This is summary of the material to study for the test on October 31.
  1. Review all the written homework assignments:
    1. Assignment 1.
    2. Assignment 2.
    3. Assignment 3.
    4. Assignment 4.
    5. Assignment 5.
  2. Use Kruskal's algorithm to find a minimum spanning tree for the weighted graph representing towns on the island of Molokai. Show all the steps, including the use of path compression.
  3. Give a short definition of each of the following algorithms.
    1. Mergesort.
    2. Polyphase mergesort.
    3. Binary Search.
  4. Find a world wide web page that gives the frequency, in English text, of all 26 letters of the alphabet. (I found such a web page in less than 5 seconds.) Construct an optimal prefix-free code for this alphabet, using Huffman's algorithm.
  5. Give a definition of Dijkstra's Algorithm, as defined in class, or on pages 198-202 of your textbook. Your definition should contain the following parts:
    1. The problem to be solved.
    2. The conditions on the graph which are needed for Dijkstra's algorithm.
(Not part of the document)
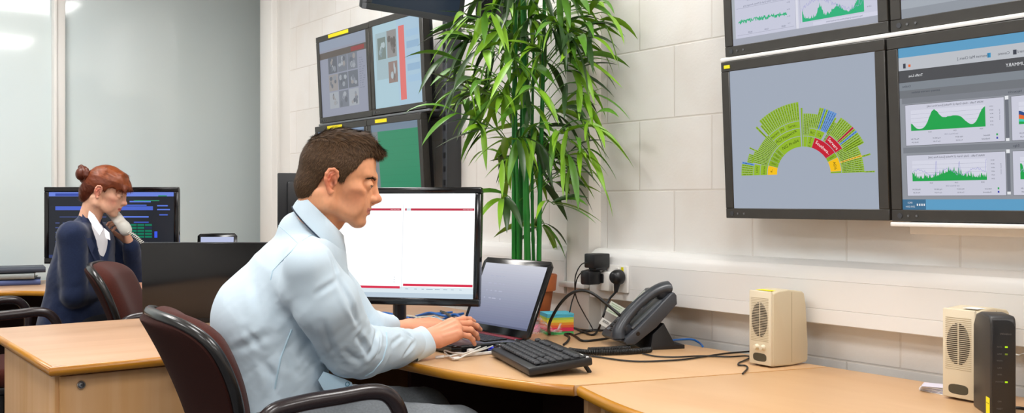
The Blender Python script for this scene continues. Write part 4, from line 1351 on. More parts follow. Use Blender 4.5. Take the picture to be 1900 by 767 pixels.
cable([onz(1066, 622, zt), onz(1085, 616, zt), onz(1105, 612, zt), onz(1125, 615, zt)], 0.0024, M_cableblk, 'desk_cable', 'short thin black cable beside the barcode tag')
cable([onz(1075, 658, zt), onz(1110, 663, zt), onz(1177, 671, zt), onz(1257, 668.5, zt), onz(1308, 662, zt), onz(1350, 656, zt), onz(1394, 652.5, zt)], 0.0024, M_cableblk, 'speaker_lead', 'thin black lead crossing the desk to the speaker\'s left side')
cable([onz(1192, 657, zt), onz(1220, 662, zt), onz(1257, 663, zt), onz(1300, 661, zt), onz(1350, 662.5, zt), onz(1384, 661, zt), onz(1391, 664, zt), onz(1382, 669, zt), onz(1371, 674, zt), onz(1371, 678, zt), onz(1383, 679, zt), onz(1387, 684, zt), onz(1378, 694, zt)], 0.0022, M_cableblk, 'loose_lead', 'thin black lead ending in a zigzag in front of the speaker')
cable([onz(1240, 633, zt + 0.02), onz(1265, 630.5, zt + 0.012), onz(1285, 630.5, zt + 0.010), onz(1298, 637, zt), onz(1304, 643.5, zt)], 0.0030, M_cableblue, 'network_cable', 'blue network cable curling out from behind the desk phone')
# nest of leads behind the white monitor
nest = [((640, 596), (690, 590), (716, 586), (760, 584), (800, 590), (850, 600), 0.0045, M_cableblk, 'black'),
        ((655, 575), (690, 577), (715, 575), (760, 584), (790, 578), (840, 574), 0.0040, M_cableblue, 'blue'),
        ((745, 594), (762, 586), (780, 579), (800, 575), (830, 581), (860, 576), 0.0042, M_cableblue, 'second blue'),
        ((752, 600), (775, 584), (800, 584), (830, 590), (850, 586), (880, 580), 0.0036, M_cablewht, 'white'),
        ((765, 592), (790, 588), (812, 580), (840, 587), (858, 594), (884, 590), 0.0036, M_cablewht, 'second white'),
        ((790, 596), (815, 588), (845, 592), (860, 586), (876, 592), (900, 588), 0.0036, mat('grey_cable', '8E8A84', rough=0.5), 'grey'),
        ((818, 566), (828, 576), (840, 586), (848, 592), (860, 598), (880, 600), 0.0044, mat('olive_cable', '3A3A30', rough=0.5), 'olive'),
        ((648, 604), (680, 598), (705, 592), (726, 598), (748, 590), (770, 596), 0.0038, M_cableblk, 'thin black'),
        ((770, 578), (795, 583), (818, 592), (842, 583), (868, 588), (892, 577), 0.0034, mat('beige_cable', 'B5AA98', rough=0.5), 'beige'),
        ((750, 588), (782, 592), (806, 582), (832, 594), (852, 580), (872, 584), 0.0030, mat('pale_blue_cable', '8FA8C4', rough=0.5), 'pale blue'),
        ((806, 598), (828, 584), (846, 578), (866, 594), (884, 596), (902, 592), 0.0042, M_cableblue, 'third blue'),
        ((756, 580), (784, 586), (812, 598), (838, 597), (860, 590), (882, 598), 0.0032, mat('ivory_cable', 'CBC6B4', rough=0.5), 'ivory'),
        ((780, 590), (805, 593), (822, 587), (838, 580), (862, 585), (890, 584), 0.0030, mat('pink_cable', 'B8606C', rough=0.5), 'dull red')]
q = random.Random(6)
for k, row in enumerate(nest):
    pts = [onz(px, max(py + 6, 578), DESK + 0.006 + 0.006 * (k % 4) + q.uniform(0, 0.012)) for (px, py) in row[:6]]
    cable(pts, row[6], row[7], 'tangled_cable', '%s cable in the tangle under the bright white monitor' % row[8], n=8)

# coiled handset cord
def coil_pts(path, R, turns, n=14):
    P = spline(path, 20)
    ln = [0]
    for a, b in zip(P[:-1], P[1:]): ln.append(ln[-1] + (b - a).length)
    out = []
    N = int(turns * n)
    j = 0
    for i in range(N + 1):
        s_ = ln[-1] * i / N
        while j < len(ln) - 2 and ln[j + 1] < s_: j += 1
        t = (s_ - ln[j]) / max(1e-9, ln[j + 1] - ln[j])
        c = P[j].lerp(P[j + 1], t)
        d = (P[j + 1] - P[j]).normalized()
        u = d.cross(Vector((0, 0, 1))).normalized()
        w_ = u.cross(d)
        a = 2 * PI * i / n
        out.append(c + u * (R * math.cos(a)) + w_ * (R * math.sin(a)))
    return out
zc = DESK + 0.0088
cp = [onz(1208, 649, zc), onz(1180, 652, zc), onz(1140, 654, zc), onz(1100, 654.5, zc), onz(1068, 652, zc), onz(1048, 648, zc), onz(1052, 644, zc), onz(1080, 647, zc), onz(1130, 648, zc), onz(1165, 645, zc)]
mb = MB()
mb.tube(coil_pts(cp[:5] + [onz(1056, 650, zc)], 0.0060, 58), 0.0021, M_cableblk, seg=6)
mb.tube(coil_pts([onz(1168, 646, zc), onz(1130, 648.5, zc), onz(1090, 650, zc)], 0.0060, 30), 0.0021, M_cableblk, seg=6)
tag(mb.build('handset_cord'), 'black coiled handset cord lying on the desk beside the phone', 'cable')

# ------------------------------------------------------------------ desk phone
M_phone = mat('phone_plastic', '3C3F45', rough=0.38, spec=0.5, bump=(600, 0.08))
M_phone2 = mat('phone_handset_plastic', '34373D', rough=0.32, spec=0.5)
pf, pb_ = onz(1182, 652, DESK), onz(1284, 654, DESK)
dphi = math.radians(16)
ph = thing('desk_phone', 'dark grey office desk phone with its handset, on a wedge stand by the wall', 'phone', (pf.x, pf.y, DESK), (0, 0, -TH + dphi))
# local: +X front to back, +Y away from the camera, Z up; the handset lies on the near side (small Y)
sl = math.atan2(0.128, 0.150)
PR = Matrix.Translation((-0.030, 0, 0.018)) @ Matrix.Rotation(-sl, 4, 'Y')
WPH = 0.185
b = MB()
prof = [(0.0, 0.0), (0.02, -0.016), (0.10, -0.024), (0.19, -0.016), (0.205, 0.004), (0.205, 0.014), (0.196, 0.020), (0.11, 0.016), (0.05, 0.014), (0.012, 0.016), (0.0, 0.010)]
Mx = PR @ Matrix.Rotation(PI / 2, 4, 'X')
b.prism([(u, v) for u, v in prof], -WPH, 0.0, M_phone, bev=0.004, seg=2, M=Mx)
body = b.build('body', ph)
b = MB()
b.prism([(0.035, 0.0), (0.150, 0.0), (0.150, 0.010), (0.147, 0.012), (0.120, 0.014), (0.085, 0.075), (0.050, 0.045), (0.045, 0.012)], -WPH + 0.02, -0.004, M_black, bev=0.002, M=Matrix.Rotation(PI / 2, 4, 'X') @ Matrix.Translation((0, 0, 0)))
b.build('wedge_stand', ph)
ks = MB()
m_kl = mat('phone_key', '6C6F75', rough=0.45)
for r_ in range(6):
    for c_ in range(4):
        ks.box((0.022 + r_ * 0.015, 0.090 + c_ * 0.022, 0.0165), (0.0095, 0.015, 0.005), M_black if (r_ + c_) % 3 else m_kl, bev=0.0012, seg=1, M=PR)
for c_ in range(3):
    ks.box((0.120, 0.088 + c_ * 0.016, 0.0185), (0.008, 0.011, 0.004), M_white, bev=0.001, seg=1, M=PR)
ks.build('keys', body)
b = MB()
b.box((0.160, 0.128, 0.0195), (0.052, 0.095, 0.003), mat('phone_display', 'B9BFB4', rough=0.25), bev=0.001, M=PR)
b.build('display', body)
b = MB()
b.tube([(0.045, 0.0, 0.002), (0.045, -0.0008, 0.002)], 0.006, M_gloss, seg=14, M=PR)
b.build('cord_socket', body)
b = MB()
b.box((0.105, 0.038, 0.018), (0.12, 0.046, 0.006), mat('cradle_plate', '5A5E62', rough=0.4), bev=0.002, M=PR)
b.build('cradle', body)
hs = MB()
hpts = [(-0.002, 0.024), (0.012, 0.040), (0.035, 0.050), (0.075, 0.058), (0.120, 0.060), (0.165, 0.055), (0.195, 0.044), (0.212, 0.030)]
def hp(u): return spline([Vector((a, 0.036, c)) for a, c in hpts], 6)
hP = spline([Vector((a, 0.036, c)) for a, c in hpts], 6)
rad = []
for i in range(len(hP)):
    f = i / (len(hP) - 1)
    rad.append(0.0125 + 0.0065 * (abs(f - 0.5) * 2) ** 2.0 - (0.006 if f < 0.03 or f > 0.97 else 0))
hs.tube([v - Vector((0, 0, 0.008)) for v in hP], [q_ * 1.22 for q_ in rad], M_phone2, seg=16, M=PR, flat=(0.95, 1.35))
ho = hs.build('handset', body, angle=60)
for (u, zc_) in ((0.032, 0.026), (0.186, 0.028)):
    cups = MB()
    cups.lathe([(0.016, -0.012), (0.021, -0.006), (0.022, 0.010), (0.018, 0.014)], M_phone2, seg=20, M=PR @ Matrix.Translation((u, 0.036, zc_)))
    cups.build('ear_cup', ho)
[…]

    3. The abstract data structures needed.
    4. A description of the implementations of those abstract data structures.
    5. A definition of the algorithm itself, in concise form.
    6. An analysis of the time complexity of the algorithm.
    In total, this answer should not be more than 2 handwritten pages long. If longer, you are probably writing too much.
  6. There is a well-known sliding block puzzle which appeared in a recent issue of Science News. You can actually try to work the web version. Explain in one paragraph how you would design an algorithm to find a solution to this problem (actually a class of problems). Your answer should be very high level and general, and should not be dependent on any specific feature of that particular puzzle, but should apply equally well to any sliding block puzzle. If your answer is more than a third of a page long you are writing too much.
  7. Problem 7.35 on page 256 of your textbook.
  8. Problem 8.28 on page 281 of your textbook.
  9. Problem 8.32 on page 281 of your textbook.
  10. Pattern matching and finding subsequences.